Cranky and the Bride belong to one (more than one, actually) of these local places like a CSA -- a farm that you buy shares in, and then get a share of the produce. I say "like a CSA" because in the case I'm discussing today, it's not kale and celeriac, but fish and seafood shares. Today I drove up to a truck parked in the driveway of a nearby farm (by arrangement) and picked up about 10 lbs of fresh-caught shrimp.
Fresh-caught. Not, thank the lord, alive still, but only just-dead. Very fresh. But also very straight-from-the-sea. Cranky jokingly commanded me over the phone from England that they expected the shrimp cleaned, deveined, shelled, and frozen in single use packets -- funny, except that is what I had intended to do before the command anyway.

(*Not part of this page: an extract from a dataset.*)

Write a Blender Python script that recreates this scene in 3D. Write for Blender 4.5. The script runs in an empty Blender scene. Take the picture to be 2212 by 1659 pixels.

Per shrimp, it wasn't that much work, but 10 lbs is a lot of shrimp. Cleaning them required twisting the heads off, and then removing the eggs from under their legs and tail shell. The eggs were the surprise, and the hard part.
I didn't know shrimp had eggs. I mean, yeah, I kinda knew, but I've never seen it before. Until the guy at the shrimp truck referred to them, I just thought the shrimp were dirty. If you look in the photo (whole shrimp on the left, tails in the "basket" on top -- eggs still intact, and heads on the right) you can see the darkening in the tail area. Not the vein, but eggs -- thousands and thousands of shrimp roe, a quite beautiful silvery teal blue. On the very last pound I finally figured how to clean them out -- squeeze the shrimp as if you were rolling a cigar, and then rinse (rinsing straight just separates the eggs and drives them into the corners and under the shell). (And later I wondered if shrimp roe isn't a great delicacy and I just flushed a ton of it down the drain? If so, oops, sorry, Cranky and Bride.)
98% of these shrimp were females, judged by the presence of eggs. (I don't know shrimp anatomy or sexual characteristics, so I'm taking the layman's view: eggs = female.) A brother-in-law of mine was once studying Buddhism, and he told me that in Buddhist theory, if you have to eat meat, it is better to eat something like a cow, than something like shrimp. This is because in the former case, merely one life (the cow's) is taken to feed many people; whereas in the latter case, to feed one person, many shrimp's lives must be taken.
As I flushed out the thousands and thousands of eggs today, I thought about that, and wondered if maybe these shrimp were caught in the midst of breeding season? Are we massacring a whole generation of shrimp (it wasn't just me picking up 10 lbs. of little beings)? I assume not. I assume that this is a sustainable fisherman, hence the selling by shares and truckloads rather than just to the local grocer. But such a lot of lives.
I packed the shrimp into freezer bags of 1.5 lbs each, and saved a gallon of shrimp heads because one of the cookbooks recommended using them for fish stock. I saved a serving out for myself, but after an afternoon of twisting heads off and metaphysical thoughts, I decided upon cheese pizza instead.